- **Your task**
How do the records below read from their first line through the line containing "for o in list(bpy.data.objects): bpy.data.objects.remove(o)"? Write those lines out exactly.

- **Dataset entries**
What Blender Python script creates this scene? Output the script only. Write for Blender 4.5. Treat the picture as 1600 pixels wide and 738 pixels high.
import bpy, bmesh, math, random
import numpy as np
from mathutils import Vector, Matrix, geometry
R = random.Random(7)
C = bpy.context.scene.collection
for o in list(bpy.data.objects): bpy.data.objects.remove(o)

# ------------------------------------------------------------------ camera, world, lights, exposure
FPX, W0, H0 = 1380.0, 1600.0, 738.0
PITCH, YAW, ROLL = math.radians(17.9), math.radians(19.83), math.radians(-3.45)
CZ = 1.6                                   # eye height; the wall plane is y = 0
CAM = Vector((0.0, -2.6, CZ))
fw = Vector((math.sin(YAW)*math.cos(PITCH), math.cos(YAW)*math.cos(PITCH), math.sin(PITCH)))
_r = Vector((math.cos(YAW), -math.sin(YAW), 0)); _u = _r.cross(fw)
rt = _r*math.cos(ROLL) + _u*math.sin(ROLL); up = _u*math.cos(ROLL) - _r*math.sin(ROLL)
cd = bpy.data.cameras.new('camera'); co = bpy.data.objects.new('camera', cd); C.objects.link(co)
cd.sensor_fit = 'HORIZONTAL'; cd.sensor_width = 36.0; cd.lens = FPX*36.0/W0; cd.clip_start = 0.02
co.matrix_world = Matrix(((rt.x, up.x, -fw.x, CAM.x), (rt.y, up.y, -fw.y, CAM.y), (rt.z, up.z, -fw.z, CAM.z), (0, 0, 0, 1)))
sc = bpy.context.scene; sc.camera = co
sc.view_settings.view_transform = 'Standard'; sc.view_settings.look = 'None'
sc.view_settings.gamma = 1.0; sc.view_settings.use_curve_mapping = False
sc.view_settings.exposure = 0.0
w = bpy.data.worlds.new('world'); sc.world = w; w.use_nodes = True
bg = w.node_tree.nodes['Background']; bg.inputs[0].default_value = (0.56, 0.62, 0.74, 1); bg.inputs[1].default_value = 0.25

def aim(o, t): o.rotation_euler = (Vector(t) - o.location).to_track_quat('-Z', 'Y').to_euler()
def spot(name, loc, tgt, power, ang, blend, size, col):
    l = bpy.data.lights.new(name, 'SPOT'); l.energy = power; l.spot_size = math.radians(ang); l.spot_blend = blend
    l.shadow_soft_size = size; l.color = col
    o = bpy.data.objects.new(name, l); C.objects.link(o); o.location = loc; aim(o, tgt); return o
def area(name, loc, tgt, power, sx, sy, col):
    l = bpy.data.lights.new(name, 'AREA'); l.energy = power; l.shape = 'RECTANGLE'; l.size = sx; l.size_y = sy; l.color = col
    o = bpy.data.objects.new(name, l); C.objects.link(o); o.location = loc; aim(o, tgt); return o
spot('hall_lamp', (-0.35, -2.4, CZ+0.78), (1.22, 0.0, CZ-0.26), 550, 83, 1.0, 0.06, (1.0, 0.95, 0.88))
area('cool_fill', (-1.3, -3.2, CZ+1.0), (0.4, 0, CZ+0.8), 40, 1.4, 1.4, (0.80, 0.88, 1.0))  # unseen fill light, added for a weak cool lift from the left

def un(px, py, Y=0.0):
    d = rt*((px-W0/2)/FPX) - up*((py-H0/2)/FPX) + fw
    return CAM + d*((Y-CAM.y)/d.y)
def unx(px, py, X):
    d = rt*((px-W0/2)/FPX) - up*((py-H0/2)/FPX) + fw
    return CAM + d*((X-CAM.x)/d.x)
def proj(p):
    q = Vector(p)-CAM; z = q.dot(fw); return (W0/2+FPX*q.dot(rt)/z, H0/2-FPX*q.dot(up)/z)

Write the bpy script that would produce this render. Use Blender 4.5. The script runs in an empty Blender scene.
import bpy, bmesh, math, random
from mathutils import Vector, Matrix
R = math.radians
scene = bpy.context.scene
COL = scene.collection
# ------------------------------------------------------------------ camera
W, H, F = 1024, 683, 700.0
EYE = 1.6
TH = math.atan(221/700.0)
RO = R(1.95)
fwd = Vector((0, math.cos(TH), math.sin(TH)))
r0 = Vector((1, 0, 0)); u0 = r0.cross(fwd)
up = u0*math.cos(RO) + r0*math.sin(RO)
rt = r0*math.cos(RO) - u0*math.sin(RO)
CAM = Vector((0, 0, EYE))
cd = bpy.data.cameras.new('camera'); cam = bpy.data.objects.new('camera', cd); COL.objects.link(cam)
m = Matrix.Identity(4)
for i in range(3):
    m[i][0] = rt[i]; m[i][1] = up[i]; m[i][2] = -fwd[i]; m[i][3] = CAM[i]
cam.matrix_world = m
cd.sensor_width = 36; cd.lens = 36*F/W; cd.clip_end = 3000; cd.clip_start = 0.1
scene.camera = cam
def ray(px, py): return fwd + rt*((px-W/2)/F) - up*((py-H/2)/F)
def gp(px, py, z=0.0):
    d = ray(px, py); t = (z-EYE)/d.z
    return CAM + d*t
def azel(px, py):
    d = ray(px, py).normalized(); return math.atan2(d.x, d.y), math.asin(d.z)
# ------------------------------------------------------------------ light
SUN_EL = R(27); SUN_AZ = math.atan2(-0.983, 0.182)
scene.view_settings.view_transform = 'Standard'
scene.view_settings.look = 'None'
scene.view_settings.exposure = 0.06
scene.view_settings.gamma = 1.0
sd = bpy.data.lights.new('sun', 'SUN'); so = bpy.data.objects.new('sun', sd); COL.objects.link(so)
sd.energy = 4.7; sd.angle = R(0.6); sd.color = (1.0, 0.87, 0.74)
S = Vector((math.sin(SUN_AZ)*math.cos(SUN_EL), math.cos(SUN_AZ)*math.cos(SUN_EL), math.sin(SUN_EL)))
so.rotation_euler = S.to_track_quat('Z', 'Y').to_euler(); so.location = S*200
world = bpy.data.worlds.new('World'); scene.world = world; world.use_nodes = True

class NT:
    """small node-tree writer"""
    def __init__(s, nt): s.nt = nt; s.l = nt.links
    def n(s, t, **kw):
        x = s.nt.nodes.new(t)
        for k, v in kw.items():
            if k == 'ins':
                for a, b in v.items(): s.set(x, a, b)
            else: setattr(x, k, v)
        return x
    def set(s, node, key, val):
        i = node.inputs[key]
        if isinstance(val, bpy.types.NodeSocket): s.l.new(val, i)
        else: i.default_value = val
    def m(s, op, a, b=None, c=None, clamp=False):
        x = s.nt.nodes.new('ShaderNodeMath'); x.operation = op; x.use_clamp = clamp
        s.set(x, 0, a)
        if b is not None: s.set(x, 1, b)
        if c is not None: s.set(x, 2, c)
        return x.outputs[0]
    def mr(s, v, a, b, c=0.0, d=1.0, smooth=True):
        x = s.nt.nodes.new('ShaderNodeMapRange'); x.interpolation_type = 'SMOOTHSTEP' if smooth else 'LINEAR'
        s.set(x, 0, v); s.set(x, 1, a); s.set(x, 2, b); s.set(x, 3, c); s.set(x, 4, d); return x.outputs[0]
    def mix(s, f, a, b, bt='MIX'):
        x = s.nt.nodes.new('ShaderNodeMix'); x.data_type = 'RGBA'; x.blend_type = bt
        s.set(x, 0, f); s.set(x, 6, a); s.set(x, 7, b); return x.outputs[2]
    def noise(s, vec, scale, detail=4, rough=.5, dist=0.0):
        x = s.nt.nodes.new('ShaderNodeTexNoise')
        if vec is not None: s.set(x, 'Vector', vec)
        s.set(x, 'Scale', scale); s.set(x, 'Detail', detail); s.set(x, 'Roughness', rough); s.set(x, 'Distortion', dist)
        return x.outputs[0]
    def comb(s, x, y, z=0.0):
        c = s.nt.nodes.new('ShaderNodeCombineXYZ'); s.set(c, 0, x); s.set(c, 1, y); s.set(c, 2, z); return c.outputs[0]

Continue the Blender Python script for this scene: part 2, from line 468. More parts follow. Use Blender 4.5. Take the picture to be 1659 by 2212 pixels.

- **Result**
What Blender Python script creates this scene? Output the script only. Write for Blender 4.5. Treat the picture as 1600 pixels wide and 738 pixels high.
import bpy, bmesh, math, random
import numpy as np
from mathutils import Vector, Matrix, geometry
R = random.Random(7)
C = bpy.context.scene.collection
for o in list(bpy.data.objects): bpy.data.objects.remove(o)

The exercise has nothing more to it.